__Description of the task__
Exclude the pictures, then repeat the remaining data exactly.

..........

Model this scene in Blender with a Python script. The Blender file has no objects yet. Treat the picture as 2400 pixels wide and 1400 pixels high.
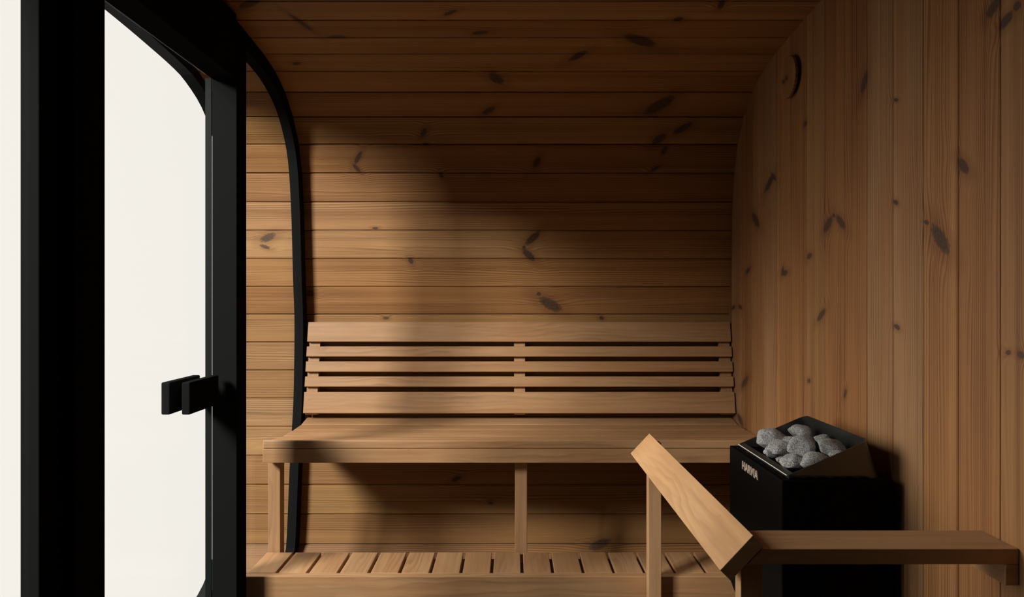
import bpy, bmesh, math, random
from mathutils import Vector, Matrix, noise as mnoise

random.seed(7)
SC = bpy.context.scene
COL = SC.collection
E = 1.30                      # eye height above the floor; every z below is given relative to the eye

# ------------------------------------------------------------------ camera, lights, exposure
cam_d = bpy.data.cameras.new('camera')
cam_d.sensor_width = 36.0
cam_d.lens = 24.0
cam_d.clip_start = 0.02
cam = bpy.data.objects.new('camera', cam_d)
COL.objects.link(cam)
cam.location = (0, 0, E)
cam.rotation_euler = (math.radians(90), 0, 0)
SC.camera = cam

# studio softbox standing outside the glazed front, behind and left of the camera
key_d = bpy.data.lights.new('softbox', 'AREA')
key_d.shape = 'RECTANGLE'
key_d.size = 1.15
key_d.size_y = 1.05
key_d.energy = 380.0
key_d.color = (1.0, 0.965, 0.91)
key = bpy.data.objects.new('softbox', key_d)
COL.objects.link(key)
key.location = (-3.4, -0.95, E + 2.12)
key.rotation_euler = (Vector((-0.2, 2.8, E - 0.3)) - key.location).to_track_quat('-Z', 'Y').to_euler()

world = bpy.data.worlds.new('shaped_backdrop')  # white backdrop, its brightness shaped by direction to light the room
SC.world = world
world.use_nodes = True
wn = world.node_tree
wn.nodes.clear()
w_out = wn.nodes.new('ShaderNodeOutputWorld')
w_bg = wn.nodes.new('ShaderNodeBackground')
w_tc = wn.nodes.new('ShaderNodeTexCoord')
w_dot = wn.nodes.new('ShaderNodeVectorMath'); w_dot.operation = 'DOT_PRODUCT'
w_dot.inputs[1].default_value = Vector((-1.0, 0.24, 0.50)).normalized()
w_map = wn.nodes.new('ShaderNodeMapRange'); w_map.interpolation_type = 'SMOOTHSTEP'  # bright lobe added out of view to light the end wall
w_map.inputs['From Min'].default_value = 0.80
w_map.inputs['From Max'].default_value = 1.0
w_map.inputs['To Min'].default_value = 1.0
w_map.inputs['To Max'].default_value = 9.8
wn.links.new(w_tc.outputs['Generated'], w_dot.inputs[0])
wn.links.new(w_dot.outputs['Value'], w_map.inputs['Value'])
w_sep = wn.nodes.new('ShaderNodeSeparateXYZ')
wn.links.new(w_tc.outputs['Generated'], w_sep.inputs[0])
w_low = wn.nodes.new('ShaderNodeMapRange'); w_low.interpolation_type = 'SMOOTHSTEP'     # world dimmed below the horizon to keep the ceiling dark
w_low.inputs['From Min'].default_value = -0.60
w_low.inputs['From Max'].default_value = -0.37
w_low.inputs['To Min'].default_value = 0.20
w_low.inputs['To Max'].default_value = 1.0
wn.links.new(w_sep.outputs['Z'], w_low.inputs['Value'])
w_mul = wn.nodes.new('ShaderNodeMath'); w_mul.operation = 'MULTIPLY'
wn.links.new(w_map.outputs['Result'], w_mul.inputs[0])
wn.links.new(w_low.outputs['Result'], w_mul.inputs[1])
w_side = wn.nodes.new('ShaderNodeMapRange'); w_side.interpolation_type = 'SMOOTHSTEP'    # world dimmed behind the camera to keep near faces dark
w_side.inputs['From Min'].default_value = -0.25
w_side.inputs['From Max'].default_value = 0.20
w_side.inputs['To Min'].default_value = 0.12
w_side.inputs['To Max'].default_value = 1.0
wn.links.new(w_sep.outputs['Y'], w_side.inputs['Value'])
w_mul2 = wn.nodes.new('ShaderNodeMath'); w_mul2.operation = 'MULTIPLY'
wn.links.new(w_mul.outputs[0], w_mul2.inputs[0])
wn.links.new(w_side.outputs['Result'], w_mul2.inputs[1])
wn.links.new(w_mul2.outputs[0], w_bg.inputs['Strength'])
w_bg.inputs['Color'].default_value = (0.955, 0.918, 0.862, 1)
wn.links.new(w_bg.outputs[0], w_out.inputs[0])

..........

__Answer__
Model this scene in Blender with a Python script. The Blender file has no objects yet. Treat the picture as 2400 pixels wide and 1400 pixels high.
import bpy, bmesh, math, random
from mathutils import Vector, Matrix, noise as mnoise

random.seed(7)
SC = bpy.context.scene
COL = SC.collection
E = 1.30                      # eye height above the floor; every z below is given relative to the eye

# ------------------------------------------------------------------ camera, lights, exposure
cam_d = bpy.data.cameras.new('camera')
cam_d.sensor_width = 36.0
cam_d.lens = 24.0
cam_d.clip_start = 0.02
cam = bpy.data.objects.new('camera', cam_d)
COL.objects.link(cam)
cam.location = (0, 0, E)
cam.rotation_euler = (math.radians(90), 0, 0)
SC.camera = cam

# studio softbox standing outside the glazed front, behind and left of the camera
key_d = bpy.data.lights.new('softbox', 'AREA')
key_d.shape = 'RECTANGLE'
key_d.size = 1.15
key_d.size_y = 1.05
key_d.energy = 380.0
key_d.color = (1.0, 0.965, 0.91)
key = bpy.data.objects.new('softbox', key_d)
COL.objects.link(key)
key.location = (-3.4, -0.95, E + 2.12)
key.rotation_euler = (Vector((-0.2, 2.8, E - 0.3)) - key.location).to_track_quat('-Z', 'Y').to_euler()

world = bpy.data.worlds.new('shaped_backdrop')  # white backdrop, its brightness shaped by direction to light the room
SC.world = world
world.use_nodes = True
wn = world.node_tree
wn.nodes.clear()
w_out = wn.nodes.new('ShaderNodeOutputWorld')
w_bg = wn.nodes.new('ShaderNodeBackground')
w_tc = wn.nodes.new('ShaderNodeTexCoord')
w_dot = wn.nodes.new('ShaderNodeVectorMath'); w_dot.operation = 'DOT_PRODUCT'
w_dot.inputs[1].default_value = Vector((-1.0, 0.24, 0.50)).normalized()
w_map = wn.nodes.new('ShaderNodeMapRange'); w_map.interpolation_type = 'SMOOTHSTEP'  # bright lobe added out of view to light the end wall
w_map.inputs['From Min'].default_value = 0.80
w_map.inputs['From Max'].default_value = 1.0
w_map.inputs['To Min'].default_value = 1.0
w_map.inputs['To Max'].default_value = 9.8
wn.links.new(w_tc.outputs['Generated'], w_dot.inputs[0])
wn.links.new(w_dot.outputs['Value'], w_map.inputs['Value'])
w_sep = wn.nodes.new('ShaderNodeSeparateXYZ')
wn.links.new(w_tc.outputs['Generated'], w_sep.inputs[0])
w_low = wn.nodes.new('ShaderNodeMapRange'); w_low.interpolation_type = 'SMOOTHSTEP'     # world dimmed below the horizon to keep the ceiling dark
w_low.inputs['From Min'].default_value = -0.60
w_low.inputs['From Max'].default_value = -0.37
w_low.inputs['To Min'].default_value = 0.20
w_low.inputs['To Max'].default_value = 1.0
wn.links.new(w_sep.outputs['Z'], w_low.inputs['Value'])
w_mul = wn.nodes.new('ShaderNodeMath'); w_mul.operation = 'MULTIPLY'
wn.links.new(w_map.outputs['Result'], w_mul.inputs[0])
wn.links.new(w_low.outputs['Result'], w_mul.inputs[1])
w_side = wn.nodes.new('ShaderNodeMapRange'); w_side.interpolation_type = 'SMOOTHSTEP'    # world dimmed behind the camera to keep near faces dark
w_side.inputs['From Min'].default_value = -0.25
w_side.inputs['From Max'].default_value = 0.20
w_side.inputs['To Min'].default_value = 0.12
w_side.inputs['To Max'].default_value = 1.0
wn.links.new(w_sep.outputs['Y'], w_side.inputs['Value'])
w_mul2 = wn.nodes.new('ShaderNodeMath'); w_mul2.operation = 'MULTIPLY'
wn.links.new(w_mul.outputs[0], w_mul2.inputs[0])
wn.links.new(w_side.outputs['Result'], w_mul2.inputs[1])
wn.links.new(w_mul2.outputs[0], w_bg.inputs['Strength'])
w_bg.inputs['Color'].default_value = (0.955, 0.918, 0.862, 1)
wn.links.new(w_bg.outputs[0], w_out.inputs[0])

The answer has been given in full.